C’est une grosse semaine qui débute pour les entreprises du monde entier, la saison des résultats du premier trimestre accélère, pas moins de 180 firmes de l’indice S&P500 publient leurs chiffres et pas des moindres (notamment GOOGL, MSFT, META, AMZN, V, BA, EBAY, MA, CMCSA, MRK, BMY, LLY, CAT, ABBV, HON, INTC, GILD, ATVI, CHTR, XOM, CVX). À noter qu’UBS publie ses résultats demain.

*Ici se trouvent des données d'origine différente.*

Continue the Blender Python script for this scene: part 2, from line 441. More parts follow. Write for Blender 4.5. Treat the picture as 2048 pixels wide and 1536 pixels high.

Dans le calendrier macro-économique américain, nous aurons des données sur l'indice des prix des logements Case-Shiller, les ventes de logements neufs et la confiance des consommateurs mardi; les commandes durables et les stocks de gros mercredi; les demandes hebdomadaires d'allocations chômage, le PIB préliminaire du premier trimestre et les ventes de logements en attente jeudi; et nous terminerons la semaine avec l'indice de base PCE, les dépenses/revenus personnels, l'indice du coût de l'emploi, l'indice PMI de Chicago et le sentiment des consommateurs du Michigan d'avril vendredi.

Credit Suisse: les sorties de fonds ont atteint 61,2 milliards de francs au premier trimestre, pour une perte nette de 1,3 milliard de francs. Le rapport trimestriel de la banque devrait être le dernier avant son rachat par UBS. Philips: le groupe néerlandais va prendre une provision de 575 millions d’euros dans le cadre du contentieux pour le rappel des appareils respiratoires. Les résultats du premier trimestre sont plus élevés que prévu. ISS recommande de voter contre la proposition de scinder les activités de HSBC en Asie. Tesla prépare l'exportation de la Model Y vers le Canada depuis la Chine, selon Reuters. Silver Lake rachète l'allemand Software AG pour 2,2 milliards d’euros (30 EUR l'action) avec la bénédiction du conseil d'administration. La branche santé grand public de Johnson & Johnson va commencer à tester l'appétit du marché pour une introduction en bourse, selon le Wall Street Journal. Lyft va supprimer 1200 postes additionnels pour réduire ses coûts.

Cette nuit et ce matin en Asie, les indices traitent en baisse, hormis Tokyo qui grappille 0,1% à la cloche. Hong Kong abandonne 1,38%, Shanghai perd 0,78% et Séoul recule de 0,82%. Le future SPX rend 19 points et l’Europe ouvre en repli de 0,2%.